Capturing a Whole Total Eclipse of the Sun: Megamovie

by Hugh S Hudson (U. of Glasgow and UC Berkeley)

Normally solar eclipses give an observer only a fleeting moment (minutes at most) to enjoy the solar corona. We aim to amplify that considerably in the August 21 eclipse across North America. The plan is simple: Megamovie will capture everybody’s images, especially those from a group of 1,000 photographc volunteers, and compile them into an open-source archive that (weather permitting) will span an hour and a half of the corona’s life. One can find this program at the URL ““, and in the  smartphone app “Eclipse Megamovie Mobile“.

The path of totality crosses the entire continent of North America, well-populated with eager observers equipped with the latest things in consumer electronics – marvelous cameras plus GPS and the Internet.
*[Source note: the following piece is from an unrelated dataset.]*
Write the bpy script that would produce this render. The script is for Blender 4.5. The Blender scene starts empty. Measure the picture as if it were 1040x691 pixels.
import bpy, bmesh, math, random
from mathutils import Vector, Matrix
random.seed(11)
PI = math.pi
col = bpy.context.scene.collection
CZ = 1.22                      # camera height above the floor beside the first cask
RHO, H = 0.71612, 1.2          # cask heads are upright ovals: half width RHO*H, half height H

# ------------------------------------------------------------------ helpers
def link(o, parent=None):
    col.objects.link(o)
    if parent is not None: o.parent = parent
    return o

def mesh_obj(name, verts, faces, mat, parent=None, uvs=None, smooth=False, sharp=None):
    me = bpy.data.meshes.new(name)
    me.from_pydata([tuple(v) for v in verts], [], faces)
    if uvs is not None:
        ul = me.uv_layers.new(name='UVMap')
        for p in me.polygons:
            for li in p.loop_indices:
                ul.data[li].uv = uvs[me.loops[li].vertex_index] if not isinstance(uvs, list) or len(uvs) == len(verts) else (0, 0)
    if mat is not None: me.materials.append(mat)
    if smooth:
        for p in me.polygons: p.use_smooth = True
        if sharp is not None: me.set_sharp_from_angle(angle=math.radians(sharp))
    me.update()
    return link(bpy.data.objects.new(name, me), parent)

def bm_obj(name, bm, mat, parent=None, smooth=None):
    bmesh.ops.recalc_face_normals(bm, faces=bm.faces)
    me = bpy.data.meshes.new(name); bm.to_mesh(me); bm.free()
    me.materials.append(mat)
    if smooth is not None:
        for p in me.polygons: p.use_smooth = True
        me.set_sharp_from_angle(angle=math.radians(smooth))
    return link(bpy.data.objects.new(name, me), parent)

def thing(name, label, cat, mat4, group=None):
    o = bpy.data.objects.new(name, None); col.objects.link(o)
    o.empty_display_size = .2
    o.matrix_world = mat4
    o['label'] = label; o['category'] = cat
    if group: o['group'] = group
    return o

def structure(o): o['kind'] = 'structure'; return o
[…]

The previous occurrence, in 1918, had none of that.  The program is thus a citizen-science project, embracing all levels of experience and capability among the observers, and at the same time it will produce a systematic record that we believe will be the first of its kind, and certainly can be the largest. We intend to follow up with citizen-science analysis projects, along the lines of SETI@Home and Zooniverse, to make sense of the very complicated records.

Megamovie does new and original things that will create real science. For the corona, the existence of the archive itself is unique.  Here we will have vast oversampling in the time domain, with access to disturbance modes on short time scales seldom observed with such resolution. Here we expect to see waves and flows in the low corona, by following the intensity variations of discrete features. Of course the Megamovie archive can extend to time scales of tens of minutes, where we know that large-scale structures will show perceptible and dynamically interesting motions. How much does a streamer wobble, and in what mode?

A CME and other structures captured in eclipse observations by Hanaoka et al. (2013); the left panel is an edge-enhanced view of one stacked image at 12-Nov-2012 20:39 UT. The right panel is a difference against observations from a different site at 21:14 (this is a cropped version of Figure 1 of the manuscript used by permission from Dr Y. Hanaoka)

The uniqueness of the August 21 eclipse continues with the coincidental presence of the bright star Regulus. This reference point will show up in all of the deep coronal images. In addition we have recently achieved precise astrometric information about the Moon, derived from the Kaguya and Lunar Reconaissance Orbiter missions; this eclipse will be the first major opportunity to apply this new information to eclipse data and the Sun.

The star field at the time of the August 21, 2017 eclipse,showing the position of the Sun as it moves during totality, and also the nearby bright star Regulus. (Figure provided by H. Hudson)

These advantages should make it possible to analyze and correct many images at a precision  rivaling that of the famous Eddington observations in 1919. We note that this historically important confirmation of general relativity has been repeated with modern detectors such as those found in everyday consumer electronics now. The Megamovie Mobile app (free) provides many resources for smartphone users; the mere timing of Baily’s Beads will make a systematic recording of the shadow path and thereby the local instantaneous radius of the Sun. The app does this automatically, and even without a cheap telephoto attachment, a smartphone camera can get wonderful timing information with precise GPS metadata.